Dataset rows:
* Start *

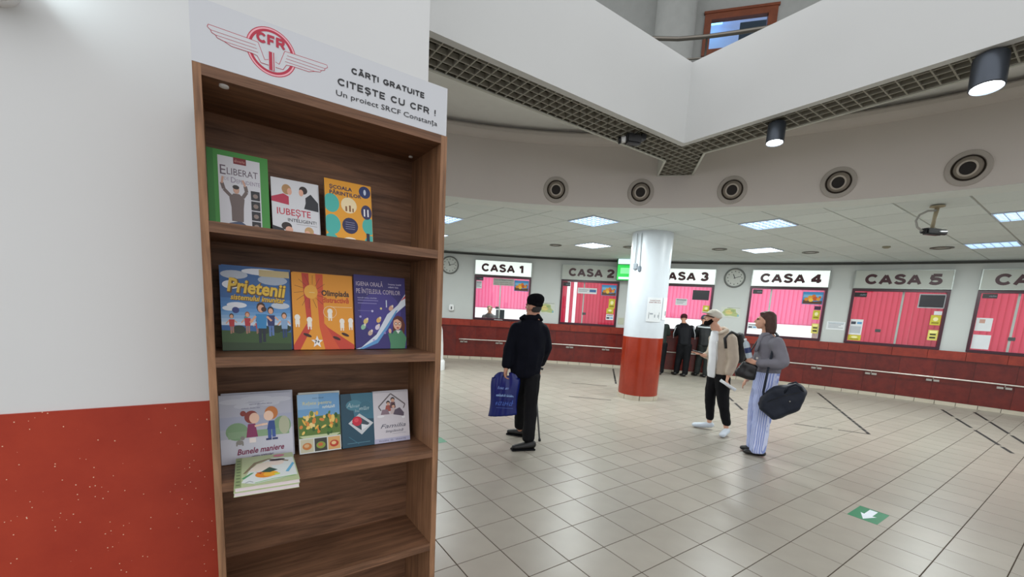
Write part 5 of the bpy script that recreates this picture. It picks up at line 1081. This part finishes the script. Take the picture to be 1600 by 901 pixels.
for nm, pts, ang, cx2, cy2 in (('shoe', ((-.05, .10, .07), (-.15, .09, .05), (-.25, .08, .04)), 0, -.15, .09), ('shoe', ((.16, -.10, .07), (.13, -.18, .05), (.11, -.26, .04)), 1, .135, -.18)):
    blob('shoe', chain(*[E(a_, b_, c_, .05 if ang == 0 else .045, .045, .045 - .005 * k_) for k_, (a_, b_, c_) in enumerate(pts)]), .008, WSH, cg)
blob('beard', [[e(.026, 0, -.062, .050, .056, .032), e(.046, 0, -.094, .036, .040, .026)], [e(.046, 0, -.094, .038, .040, .026), e(.058, 0, -.06, .028, .036, .014)], [e(.0, .05, -.02, .02, .018, .035), e(.03, .036, -.075, .035, .024, .03)], [e(.0, -.05, -.02, .02, .018, .035), e(.03, -.036, -.075, .035, .024, .03)], [e(.084, 0, -.040, .008, .028, .007)]], .006, mat('dark_beard', '17110f', .9, .1), cg, 2)
CAPM = mat('beige_cap', 'd0ccc0', .8, noise=.05)
blob('cap', [[e(-.01, 0, .06, .098, .086, .07), e(-.02, 0, .045, .1, .088, .045)], [e(.06, 0, .055, .03, .075, .012), e(.14, 0, .045, .03, .05, .008)]], .007, CAPM, cg, 2)
tube('glasses', [tuple(e(x_, y_, .012, 1, 1, 1)[0]) for x_, y_ in ((.0, -.078), (.09, -.05), (.1, 0), (.09, .05), (0, .078))], .006, BLACK, cg)
bp_ = thing('backpack', 'black backpack worn by the person in the beige jacket', 'backpack', near(px2, py2, yaw2, .2, .08, 1.0), yaw2)
blob('pack_body', chain(E(.0, .0, .06, .075, .12, .07), E(.0, .0, .22, .085, .13, .1), E(-.03, .0, .36, .06, .11, .06)), .012, mat('black_pack', '0e0f12', .7), bp_)
q = lambda x, y, z: (x - .2, y - .08, z - 1.0)
tube('strap', [q(.14, -.06, 1.38), q(.06, -.13, 1.42), q(-.01, -.18, 1.33), q(.02, -.17, 1.2)], .02, BLACK, bp_)
ph = thing('phone', 'dark phone held out in the hand of the person in the pale cap', 'phone', near(px2, py2, yaw2, -.33, -.02, 1.105), yaw2); b = bmesh.new(); boxb(b, -.07, .07, -.035, .035, 0, .009, Matrix.Rotation(math.radians(12), 4, 'Y')); bmesh.ops.bevel(b, geom=list(b.edges), offset=.003, segments=1, affect='EDGES'); link('phone_body', mesh_bm('phone_body', b), BLACK, ph)
pb = thing('rolled_papers', 'white rolled papers held low between the two standing travellers', 'papers', near(px2, py2, yaw2, .1, -.21, .72), yaw2)
tube('roll', [(-.1, 0, .05), (.1, -.02, -.06)], .02, PAPER, pb, 12); tube('roll', [(-.07, .02, .03), (.05, 0, -.05)], .016, mat('roll_grey', 'a9a09c', .5), pb, 10)

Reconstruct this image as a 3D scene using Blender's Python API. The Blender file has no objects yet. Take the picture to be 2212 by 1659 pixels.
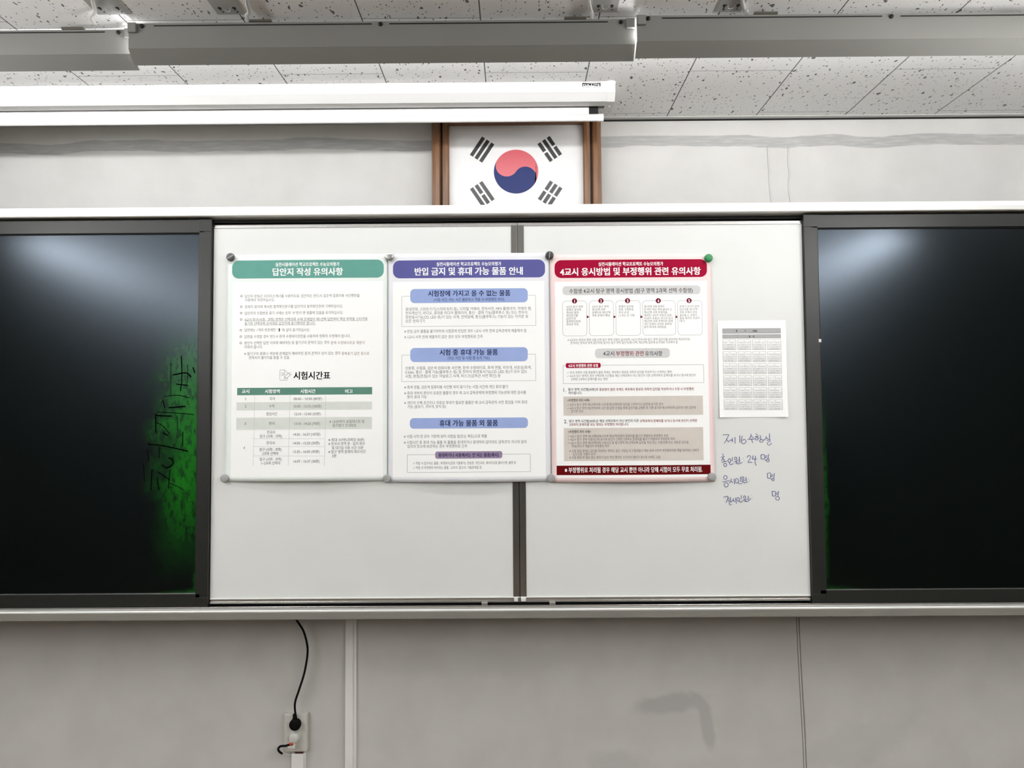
import bpy, bmesh, math, random
from mathutils import Matrix, Vector

random.seed(7)
SC = bpy.context.scene
COL = SC.collection

# ------------------------------------------------------------------ camera
FPX, CX, CY = 1600.0, 1106.0, 829.5
yd = Vector((6.0, -70.5, -FPX)).normalized()
xd = Vector((1.0, 0.0068, 0.0)); xd = (xd - yd * xd.dot(yd)).normalized()
zd = xd.cross(yd)
M3 = Matrix((xd, yd, zd))                       # camera axes -> world axes
CAMP = Vector((0.0, -2.5, 1.55))
cam_d = bpy.data.cameras.new('camera')
cam_d.sensor_width = 36.0
cam_d.lens = 36.0 * FPX / 2212.0
cam_d.clip_start = 0.02
cam = bpy.data.objects.new('camera', cam_d)
COL.objects.link(cam)
cam.matrix_world = Matrix.Translation(CAMP) @ M3.to_4x4()
SC.camera = cam

# ------------------------------------------------------------------ world, view
w = bpy.data.worlds.new('room_world'); SC.world = w
w.use_nodes = True
w.node_tree.nodes['Background'].inputs[0].default_value = (0.02, 0.02, 0.02, 1)
w.node_tree.nodes['Background'].inputs[1].default_value = 0.2
SC.view_settings.view_transform = 'Standard'
SC.view_settings.look = 'None'
SC.view_settings.gamma = 1.0
SC.view_settings.exposure = 0.0
SC.view_settings.use_curve_mapping = False
SC.cycles.use_denoising = True
SC.cycles.max_bounces = 8
SC.cycles.diffuse_bounces = 5
SC.cycles.sample_clamp_indirect = 8.0

TUBE_POWER = 29.0          # fluorescent tubes over the board
ROOM_POWER = 61.0           # classroom ceiling lights behind the camera


# ------------------------------------------------------------------ helpers
def at(px, py, Y):
    """point on the plane y = Y seen at a pixel of the photograph"""
    r = M3 @ Vector(((px - CX) / FPX, -(py - CY) / FPX, -1.0))
    return CAMP + r * ((Y - CAMP.y) / r.y)


def lin(c):
    return tuple(((v / 255.0) / 12.92) if v <= 10 else (((v / 255.0) + 0.055) / 1.055) ** 2.4 for v in c)


def mat(name, rgb, rough=0.6, metal=0.0, spec=0.5, noise=0.0, scale=8.0, bump=0.0, bscale=60.0, stretch=None,
        tint=None, srgb=True):
    m = bpy.data.materials.new(name); m.use_nodes = True
    nt = m.node_tree; b = nt.nodes['Principled BSDF']
    c = lin(rgb) if srgb else rgb
    b.inputs['Base Color'].default_value = (*c, 1)
    b.inputs['Roughness'].default_value = rough
    b.inputs['Metallic'].default_value = metal
    b.inputs['Specular IOR Level'].default_value = spec
    if tint:
        b.inputs['Specular Tint'].default_value = (*tint, 1)
    if noise or bump:
        tc = nt.nodes.new('ShaderNodeTexCoord')
        mp = nt.nodes.new('ShaderNodeMapping')
        nt.links.new(tc.outputs['Object'], mp.inputs[0])
        if stretch: mp.inputs['Scale'].default_value = stretch
    if noise:
        n = nt.nodes.new('ShaderNodeTexNoise'); n.inputs['Scale'].default_value = scale
        n.inputs['Detail'].default_value = 5
        nt.links.new(mp.outputs[0], n.inputs['Vector'])
        r = nt.nodes.new('ShaderNodeMapRange')
        r.inputs['From Min'].default_value = 0.3; r.inputs['From Max'].default_value = 0.7
        r.inputs['To Min'].default_value = 1 - noise; r.inputs['To Max'].default_value = 1 + noise
        nt.links.new(n.outputs['Fac'], r.inputs['Value'])
        vm = nt.nodes.new('ShaderNodeVectorMath'); vm.operation = 'SCALE'
        vm.inputs[0].default_value = c
        nt.links.new(r.outputs[0], vm.inputs['Scale'])
        nt.links.new(vm.outputs[0], b.inputs['Base Color'])
    if bump:
        n2 = nt.nodes.new('ShaderNodeTexNoise'); n2.inputs['Scale'].default_value = bscale
        n2.inputs['Detail'].default_value = 4
        nt.links.new(mp.outputs[0], n2.inputs['Vector'])
        bp = nt.nodes.new('ShaderNodeBump'); bp.inputs['Strength'].default_value = bump
        bp.inputs['Distance'].default_value = 0.002
        nt.links.new(n2.outputs['Fac'], bp.inputs['Height'])
        nt.links.new(bp.outputs[0], b.inputs['Normal'])
    return m


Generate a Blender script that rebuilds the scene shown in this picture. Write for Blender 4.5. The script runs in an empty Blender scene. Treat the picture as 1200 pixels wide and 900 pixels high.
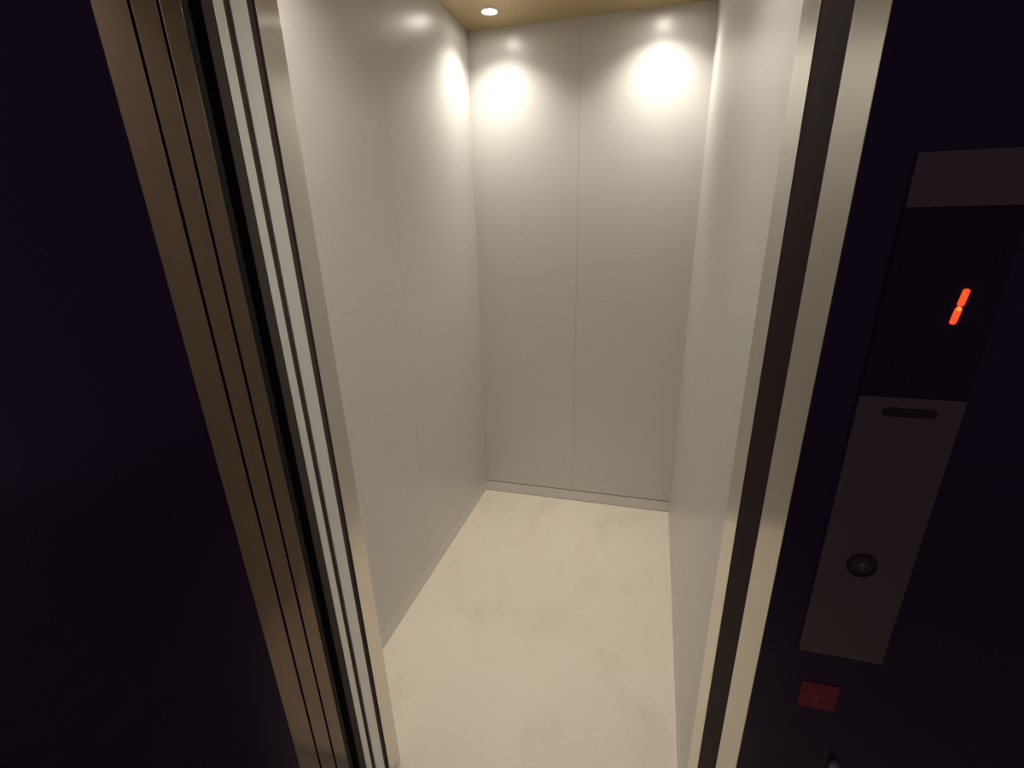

* End *

## TASK TO CARRY OUT
Output the full set of records above without changing a word, and drop the images.

## SOLUTION FOR THIS PROBLEM
Write part 5 of the bpy script that recreates this picture. It picks up at line 1081. This part finishes the script. Take the picture to be 1600 by 901 pixels.
for nm, pts, ang, cx2, cy2 in (('shoe', ((-.05, .10, .07), (-.15, .09, .05), (-.25, .08, .04)), 0, -.15, .09), ('shoe', ((.16, -.10, .07), (.13, -.18, .05), (.11, -.26, .04)), 1, .135, -.18)):
    blob('shoe', chain(*[E(a_, b_, c_, .05 if ang == 0 else .045, .045, .045 - .005 * k_) for k_, (a_, b_, c_) in enumerate(pts)]), .008, WSH, cg)
blob('beard', [[e(.026, 0, -.062, .050, .056, .032), e(.046, 0, -.094, .036, .040, .026)], [e(.046, 0, -.094, .038, .040, .026), e(.058, 0, -.06, .028, .036, .014)], [e(.0, .05, -.02, .02, .018, .035), e(.03, .036, -.075, .035, .024, .03)], [e(.0, -.05, -.02, .02, .018, .035), e(.03, -.036, -.075, .035, .024, .03)], [e(.084, 0, -.040, .008, .028, .007)]], .006, mat('dark_beard', '17110f', .9, .1), cg, 2)
CAPM = mat('beige_cap', 'd0ccc0', .8, noise=.05)
blob('cap', [[e(-.01, 0, .06, .098, .086, .07), e(-.02, 0, .045, .1, .088, .045)], [e(.06, 0, .055, .03, .075, .012), e(.14, 0, .045, .03, .05, .008)]], .007, CAPM, cg, 2)
tube('glasses', [tuple(e(x_, y_, .012, 1, 1, 1)[0]) for x_, y_ in ((.0, -.078), (.09, -.05), (.1, 0), (.09, .05), (0, .078))], .006, BLACK, cg)
bp_ = thing('backpack', 'black backpack worn by the person in the beige jacket', 'backpack', near(px2, py2, yaw2, .2, .08, 1.0), yaw2)
blob('pack_body', chain(E(.0, .0, .06, .075, .12, .07), E(.0, .0, .22, .085, .13, .1), E(-.03, .0, .36, .06, .11, .06)), .012, mat('black_pack', '0e0f12', .7), bp_)
q = lambda x, y, z: (x - .2, y - .08, z - 1.0)
tube('strap', [q(.14, -.06, 1.38), q(.06, -.13, 1.42), q(-.01, -.18, 1.33), q(.02, -.17, 1.2)], .02, BLACK, bp_)
ph = thing('phone', 'dark phone held out in the hand of the person in the pale cap', 'phone', near(px2, py2, yaw2, -.33, -.02, 1.105), yaw2); b = bmesh.new(); boxb(b, -.07, .07, -.035, .035, 0, .009, Matrix.Rotation(math.radians(12), 4, 'Y')); bmesh.ops.bevel(b, geom=list(b.edges), offset=.003, segments=1, affect='EDGES'); link('phone_body', mesh_bm('phone_body', b), BLACK, ph)
pb = thing('rolled_papers', 'white rolled papers held low between the two standing travellers', 'papers', near(px2, py2, yaw2, .1, -.21, .72), yaw2)
tube('roll', [(-.1, 0, .05), (.1, -.02, -.06)], .02, PAPER, pb, 12); tube('roll', [(-.07, .02, .03), (.05, 0, -.05)], .016, mat('roll_grey', 'a9a09c', .5), pb, 10)

Reconstruct this image as a 3D scene using Blender's Python API. The Blender file has no objects yet. Take the picture to be 2212 by 1659 pixels.
import bpy, bmesh, math, random
from mathutils import Matrix, Vector

random.seed(7)
SC = bpy.context.scene
COL = SC.collection

# ------------------------------------------------------------------ camera
FPX, CX, CY = 1600.0, 1106.0, 829.5
yd = Vector((6.0, -70.5, -FPX)).normalized()
xd = Vector((1.0, 0.0068, 0.0)); xd = (xd - yd * xd.dot(yd)).normalized()
zd = xd.cross(yd)
M3 = Matrix((xd, yd, zd))                       # camera axes -> world axes
CAMP = Vector((0.0, -2.5, 1.55))
cam_d = bpy.data.cameras.new('camera')
cam_d.sensor_width = 36.0
cam_d.lens = 36.0 * FPX / 2212.0
cam_d.clip_start = 0.02
cam = bpy.data.objects.new('camera', cam_d)
COL.objects.link(cam)
cam.matrix_world = Matrix.Translation(CAMP) @ M3.to_4x4()
SC.camera = cam

# ------------------------------------------------------------------ world, view
w = bpy.data.worlds.new('room_world'); SC.world = w
w.use_nodes = True
w.node_tree.nodes['Background'].inputs[0].default_value = (0.02, 0.02, 0.02, 1)
w.node_tree.nodes['Background'].inputs[1].default_value = 0.2
SC.view_settings.view_transform = 'Standard'
SC.view_settings.look = 'None'
SC.view_settings.gamma = 1.0
SC.view_settings.exposure = 0.0
SC.view_settings.use_curve_mapping = False
SC.cycles.use_denoising = True
SC.cycles.max_bounces = 8
SC.cycles.diffuse_bounces = 5
SC.cycles.sample_clamp_indirect = 8.0

TUBE_POWER = 29.0          # fluorescent tubes over the board
ROOM_POWER = 61.0           # classroom ceiling lights behind the camera


# ------------------------------------------------------------------ helpers
def at(px, py, Y):
    """point on the plane y = Y seen at a pixel of the photograph"""
    r = M3 @ Vector(((px - CX) / FPX, -(py - CY) / FPX, -1.0))
    return CAMP + r * ((Y - CAMP.y) / r.y)


def lin(c):
    return tuple(((v / 255.0) / 12.92) if v <= 10 else (((v / 255.0) + 0.055) / 1.055) ** 2.4 for v in c)


def mat(name, rgb, rough=0.6, metal=0.0, spec=0.5, noise=0.0, scale=8.0, bump=0.0, bscale=60.0, stretch=None,
        tint=None, srgb=True):
    m = bpy.data.materials.new(name); m.use_nodes = True
    nt = m.node_tree; b = nt.nodes['Principled BSDF']
    c = lin(rgb) if srgb else rgb
    b.inputs['Base Color'].default_value = (*c, 1)
    b.inputs['Roughness'].default_value = rough
    b.inputs['Metallic'].default_value = metal
    b.inputs['Specular IOR Level'].default_value = spec
    if tint:
        b.inputs['Specular Tint'].default_value = (*tint, 1)
    if noise or bump:
        tc = nt.nodes.new('ShaderNodeTexCoord')
        mp = nt.nodes.new('ShaderNodeMapping')
        nt.links.new(tc.outputs['Object'], mp.inputs[0])
        if stretch: mp.inputs['Scale'].default_value = stretch
    if noise:
        n = nt.nodes.new('ShaderNodeTexNoise'); n.inputs['Scale'].default_value = scale
        n.inputs['Detail'].default_value = 5
        nt.links.new(mp.outputs[0], n.inputs['Vector'])
        r = nt.nodes.new('ShaderNodeMapRange')
        r.inputs['From Min'].default_value = 0.3; r.inputs['From Max'].default_value = 0.7
        r.inputs['To Min'].default_value = 1 - noise; r.inputs['To Max'].default_value = 1 + noise
        nt.links.new(n.outputs['Fac'], r.inputs['Value'])
        vm = nt.nodes.new('ShaderNodeVectorMath'); vm.operation = 'SCALE'
        vm.inputs[0].default_value = c
        nt.links.new(r.outputs[0], vm.inputs['Scale'])
        nt.links.new(vm.outputs[0], b.inputs['Base Color'])
    if bump:
        n2 = nt.nodes.new('ShaderNodeTexNoise'); n2.inputs['Scale'].default_value = bscale
        n2.inputs['Detail'].default_value = 4
        nt.links.new(mp.outputs[0], n2.inputs['Vector'])
        bp = nt.nodes.new('ShaderNodeBump'); bp.inputs['Strength'].default_value = bump
        bp.inputs['Distance'].default_value = 0.002
        nt.links.new(n2.outputs['Fac'], bp.inputs['Height'])
        nt.links.new(bp.outputs[0], b.inputs['Normal'])
    return m


Generate a Blender script that rebuilds the scene shown in this picture. Write for Blender 4.5. The script runs in an empty Blender scene. Treat the picture as 1200 pixels wide and 900 pixels high.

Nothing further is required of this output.